Let me conclude these remarks with the following. An appreciation of the relationship between international law and national law, and of the debate about supremacy, resides in the detail of the law, not in broad-brush theories. My sense, as a practitioner at the coalface, is that international law is ever more part of the central firmament of government decision-making and conduct. What is in issue when it comes to the formulation of policy or the consideration of conduct is what law addresses the conduct in contemplation, viewed in its widest gaze. In this discussion, provenance is less important than content. Supremacy is in issue on the margins, and usually only comes to the forefront of the discussion when the matter is one of defending impugned conduct before the courts.

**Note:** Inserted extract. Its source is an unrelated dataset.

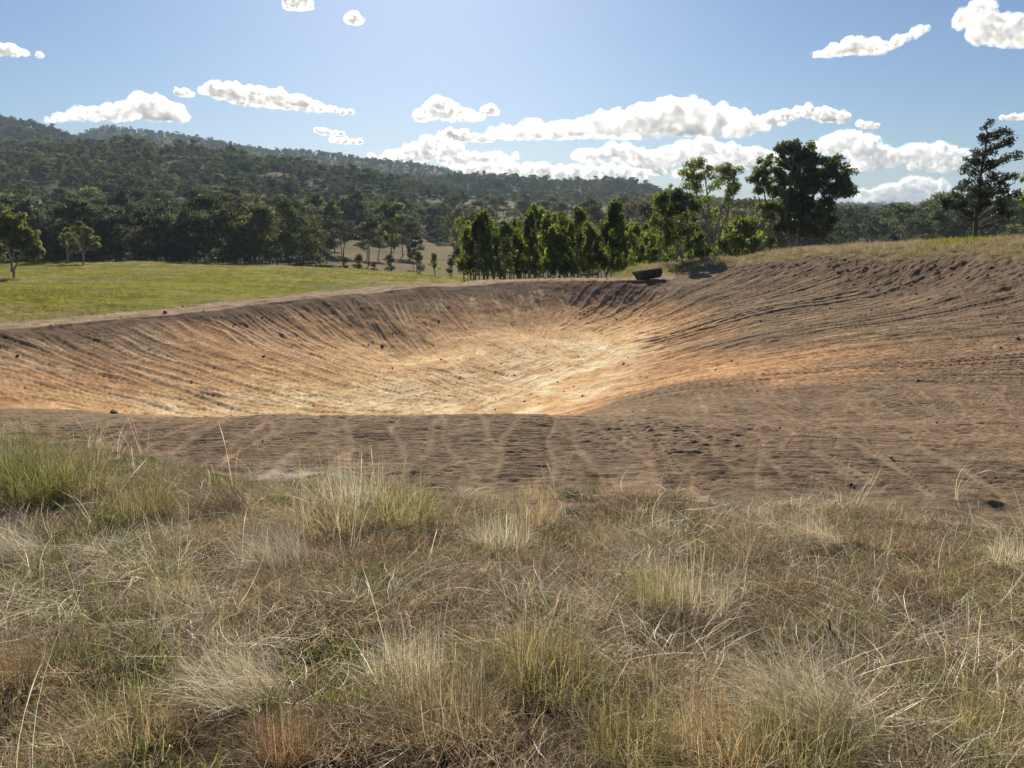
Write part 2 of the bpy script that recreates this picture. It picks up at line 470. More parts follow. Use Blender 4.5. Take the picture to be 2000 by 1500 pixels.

This being the case, international law and international lawyers can afford to move off their encampment defending the supremacy of international law. The doctrine of supremacy, hugely important in the formative years of international law, risks now becoming something of a distraction, at least in terms of the generality of the debate that has visited this issue until quite recently. Rethinking supremacy, and formulating more nuanced principles of coordination and reconciliation between international law and national law, both to address the hard cases and to come closer to an understanding of how these bodies of law actually interact in practice, is a worthwhile endeavour.